[Records with scene code]
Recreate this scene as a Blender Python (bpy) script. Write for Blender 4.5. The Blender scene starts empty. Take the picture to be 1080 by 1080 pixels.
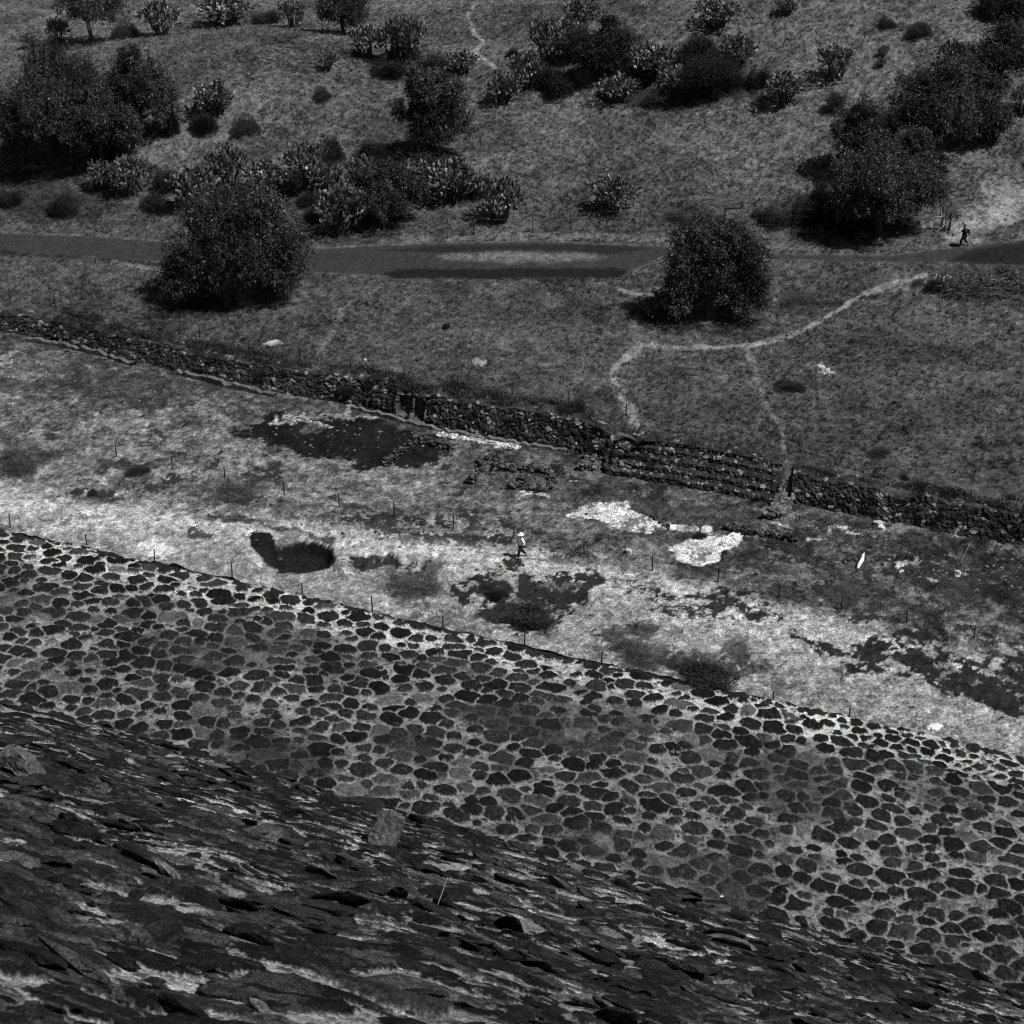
import bpy, math, random
import numpy as np
from mathutils import Vector, Matrix

R = math.radians
rng = np.random.default_rng(7)
random.seed(7)
sc = bpy.context.scene
C = sc.collection

# ------------------------------------------------------------------ camera
PH = 1080.0            # the photograph's own pixel frame
F = 2300.0             # focal length in those pixels
CAMZ = 68.0
PITCH = R(30.0)
cam_d = bpy.data.cameras.new('camera'); cam = bpy.data.objects.new('camera', cam_d); C.objects.link(cam)
cam.location = (0, 0, CAMZ); cam.rotation_euler = (R(90) - PITCH, 0, 0)
cam_d.sensor_width = 36.0; cam_d.lens = 36.0 * F / PH
cam_d.clip_start = 0.3; cam_d.clip_end = 6000
cam_d.dof.use_dof = True; cam_d.dof.focus_distance = 118.0; cam_d.dof.aperture_fstop = 9.0
sc.camera = cam
sc.render.resolution_x = 1024; sc.render.resolution_y = 1024

# ------------------------------------------------------------------ sky and sun (black and white photograph: neutral light)
SUN = Vector((0.455, -0.225, 0.862)).normalized()
w = bpy.data.worlds.new('World'); sc.world = w; w.use_nodes = True
nt = w.node_tree; nt.nodes.clear()
sky = nt.nodes.new('ShaderNodeTexSky'); sky.sky_type = 'NISHITA'; sky.sun_disc = False
sky.sun_elevation = math.asin(SUN.z); sky.sun_rotation = math.atan2(SUN.x, SUN.y)
bw = nt.nodes.new('ShaderNodeRGBToBW'); bg = nt.nodes.new('ShaderNodeBackground'); bg.inputs[1].default_value = 0.05
wo = nt.nodes.new('ShaderNodeOutputWorld')
nt.links.new(sky.outputs[0], bw.inputs[0]); nt.links.new(bw.outputs[0], bg.inputs[0]); nt.links.new(bg.outputs[0], wo.inputs[0])
sl = bpy.data.lights.new('sun', 'SUN'); sl.energy = 5.0; sl.angle = R(0.5); sl.color = (1, 1, 1)
so = bpy.data.objects.new('sun', sl); C.objects.link(so)
so.rotation_euler = (-SUN).to_track_quat('-Z', 'Y').to_euler(); so.location = (60, -30, 150)
sc.view_settings.view_transform = 'Standard'; sc.view_settings.look = 'None'
sc.view_settings.exposure = -0.2; sc.view_settings.gamma = 1.0
sc.cycles.max_bounces = 3; sc.cycles.diffuse_bounces = 1; sc.cycles.filter_width = 1.05

# ------------------------------------------------------------------ numpy noise
def hsh(ix, iy, s):
    n = (ix.astype(np.int64) * 374761393 + iy.astype(np.int64) * 668265263 + int(s) * 974634777) & 0xffffffff
    n = ((n ^ (n >> 13)) * 1274126177) & 0xffffffff
    n = ((n ^ (n >> 16)) * 2246822519) & 0xffffffff
    n = n ^ (n >> 15)
    return (n & 0xffffff).astype(np.float64) / 16777215.0
def vnoise(x, y, s=0):
    x = np.asarray(x, float); y = np.asarray(y, float)
    ix = np.floor(x); iy = np.floor(y); fx = x - ix; fy = y - iy
    fx = fx * fx * (3 - 2 * fx); fy = fy * fy * (3 - 2 * fy)
    a = hsh(ix, iy, s); b = hsh(ix + 1, iy, s); c = hsh(ix, iy + 1, s); d = hsh(ix + 1, iy + 1, s)
    return (a + (b - a) * fx) * (1 - fy) + (c + (d - c) * fx) * fy
def fbm(x, y, o=4, s=0, lac=2.07, g=0.5):
    t = 0; a = 1; n = 0
    x = np.asarray(x, float); y = np.asarray(y, float)
    for k in range(o):
        t = t + a * (vnoise(x * lac ** k + 17.3 * k, y * lac ** k - 9.1 * k, s + k) * 2 - 1); n += a; a *= g
    return t / n
def sst(x, a, b):
    t = np.clip((x - a) / (b - a), 0, 1); return t * t * (3 - 2 * t)

# ------------------------------------------------------------------ where things stand: rays of the photograph met with the terrain
cP, sP = math.cos(PITCH), math.sin(PITCH)
def ray(px, py):
    a = (np.asarray(px, float) - 540) / F; b = (540 - np.asarray(py, float)) / F
    return a, cP + b * sP, -sP + b * cP
def G(px, py, z=0.0):
    a, b, c = ray(px, py); t = (z - CAMZ) / c
    return a * t, b * t
def project(x, y, z):
    d = y * cP - (z - CAMZ) * sP; u = y * sP + (z - CAMZ) * cP
    d = np.maximum(d, 1.0)
    return 540 + F * x / d, 540 - F * u / d

WALL_PX = [(-300, 292), (-60, 340), (20, 352), (80, 367), (145, 381), (200, 394), (290, 413), (380, 428), (430, 443), (500, 460), (560, 469), (628, 482),
           (640, 500), (700, 509), (760, 520), (815, 531), (836, 531), (900, 543), (980, 558), (1080, 575), (1200, 596), (1500, 640)]
wx, wy = G(np.array([p[0] for p in WALL_PX]), np.array([p[1] for p in WALL_PX]))
WX = np.concatenate([[-3000], wx, [3000]]); WY = np.concatenate([[wy[0] + 30], wy, [wy[-1] - 20]])
whp = np.interp([p[0] for p in WALL_PX], [0, 250, 420, 500, 600, 640, 800, 850, 1080], [1.25, 1.4, 1.8, 2.1, 2.0, 1.8, 1.8, 1.5, 1.8])
WH = np.concatenate([[1.35], whp, [2.0]])
STX0, STX1 = float(G(634, 495)[0]), float(G(822, 531)[0])
def gp(px, py, z=0): a = G(px, py, z); return float(a[0]), float(a[1])
H1 = gp(250, 108, 2); H2 = gp(870, 78, 2); H3 = gp(690, 70, 2); H4 = gp(1080, 150, 2)
PIT1 = gp(310, 588); PIT2 = gp(415, 601); PIT3 = gp(560, 636)
def gauss(x, y, c, sx, sy): return np.exp(-(((x - c[0]) / sx) ** 2 + ((y - c[1]) / sy) ** 2))
def height(x, y, fine=True):
    x = np.asarray(x, float); y = np.asarray(y, float)
    d = (y - np.interp(x, WX, WY)) * 0.94
    H = np.interp(x, WX, WH)
    st = sst(x, STX0 - 0.5, STX0 + .5) * (1 - sst(x, STX1 - 0.5, STX1 + 0.5))
    up = sst(d, 0.45, 1.15) * (1 - st) + np.clip((d - 0.25) / 2.6, 0, 1) * st
    h = H * up
    u = sst(d, 2, 30)
    h = h + u * (0.35 * fbm(x / 14, y / 14, 3, 5))
    h = h + sst(d, 20, 40) * (5.2 * gauss(x, y, H1, 17, 17) + 8.5 * gauss(x, y, H2, 27, 26) + 2.5 * gauss(x, y, H3, 12, 14) + 3.5 * gauss(x, y, H4, 15, 20))
    h = h + np.where(y > 260, 0.02 * np.maximum(y - 260, 0), 0) * sst(y, 260, 400) * .3
    low = 1 - sst(d, -2, 0)
    h = h + low * 0.12 * fbm(x / 5, y / 5, 3, 9)
    def pit(c, rx, ry, dep, k):
        q = np.sqrt(((x - c[0]) / rx) ** 2 + ((y - c[1]) / ry) ** 2) + 0.18 * fbm(x / 1.5, y / 1.5, 3, k)
        return -dep * (1 - sst(q, 0.72, 1.05)) + 0.18 * dep * np.exp(-((q - 1.25) / 0.2) ** 2)
    h = h + pit(PIT1, 2.5, 1.9, 0.8, 31) + pit(PIT2, 2.6, 2.0, 0.45, 32) + pit(PIT3, 3.2, 2.6, 0.35, 33)
    if fine:
        h = h + 0.12 * fbm(x / 0.9, y / 0.9, 4, 41, g=.68) * (0.7 + 0.5 * u) + 0.06 * fbm(x / .26, y / .26, 2, 51)
    return h
def hit(px, py):
    a, b, c = [float(q) for q in ray(px, py)]
    t = np.arange(60, 700, 0.6)
    g = CAMZ + c * t - height(a * t, b * t)
    i = int(np.argmax(g < 0)); lo, hi = t[i - 1], t[i]
    for _ in range(12):
        m = (lo + hi) / 2
        if CAMZ + c * m - float(height(a * m, b * m)) < 0: hi = m
        else: lo = m
    return Vector((a * hi, b * hi, CAMZ + c * hi))
def mpp(p):           # metres per photo pixel at a place
    return (p.y * cP - (p.z - CAMZ) * sP) / F

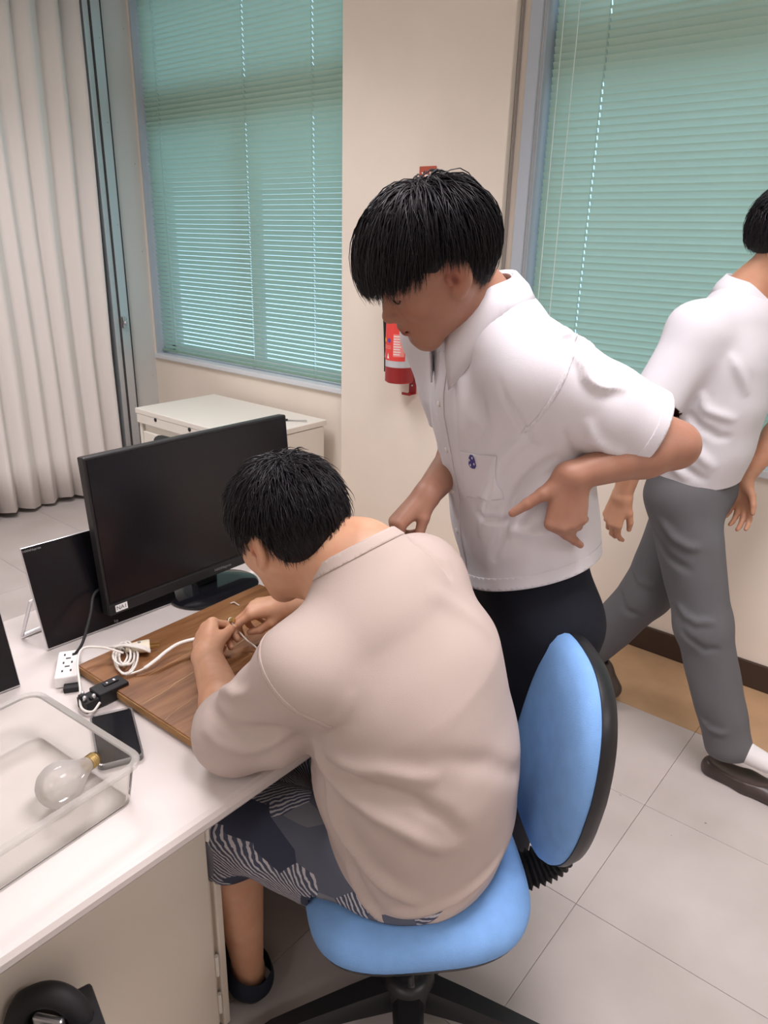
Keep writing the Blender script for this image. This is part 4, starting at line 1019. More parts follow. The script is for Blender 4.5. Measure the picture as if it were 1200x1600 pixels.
# ================================================================== clothing materials
def cloth_mat(name, col, weave=900, wst=0.25, wr=0.0, noise=0.03):
    m = mat(name, col, 0.85, 0.15, noise=noise, nscale=6, bump=wst, bscale=weave)
    return m
cloth_mat('white_cotton', (0.70, 0.69, 0.73), 500, 0.12, noise=0.015)
cloth_mat('beige_jersey', (0.51, 0.425, 0.385), 700, 0.15, noise=0.02)
cloth_mat('navy_twill', (0.016, 0.018, 0.026), 900, 0.15)
cloth_mat('grey_twill', (0.135, 0.135, 0.145), 900, 0.2)
cloth_mat('sock_white', (0.80, 0.78, 0.78), 600, 0.3)
mat('shoe_brown', (0.055, 0.04, 0.035), 0.35, 0.4); mat('shoe_navy', (0.018, 0.022, 0.036), 0.7, 0.2); mat('shoe_black', (0.02, 0.018, 0.018), 0.4, 0.4)
mat('belt', (0.02, 0.017, 0.016), 0.4, 0.4); mat('button', (0.80, 0.78, 0.74), 0.3, 0.4); mat('crest', (0.06, 0.05, 0.22), 0.6)
mat('stitch', (0.66, 0.62, 0.63), 0.9)
skin_mat('skin_tan', (0.36, 0.19, 0.13)); skin_mat('skin_light', (0.60, 0.345, 0.22)); skin_mat('skin_mid', (0.50, 0.27, 0.17))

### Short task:
Give the lines again word for word, from the start of the records to the line holding "C = sc.collection", both included, and leave out any picture.

### Task response:
Recreate this scene as a Blender Python (bpy) script. Write for Blender 4.5. The Blender scene starts empty. Take the picture to be 1080 by 1080 pixels.
import bpy, math, random
import numpy as np
from mathutils import Vector, Matrix

R = math.radians
rng = np.random.default_rng(7)
random.seed(7)
sc = bpy.context.scene
C = sc.collection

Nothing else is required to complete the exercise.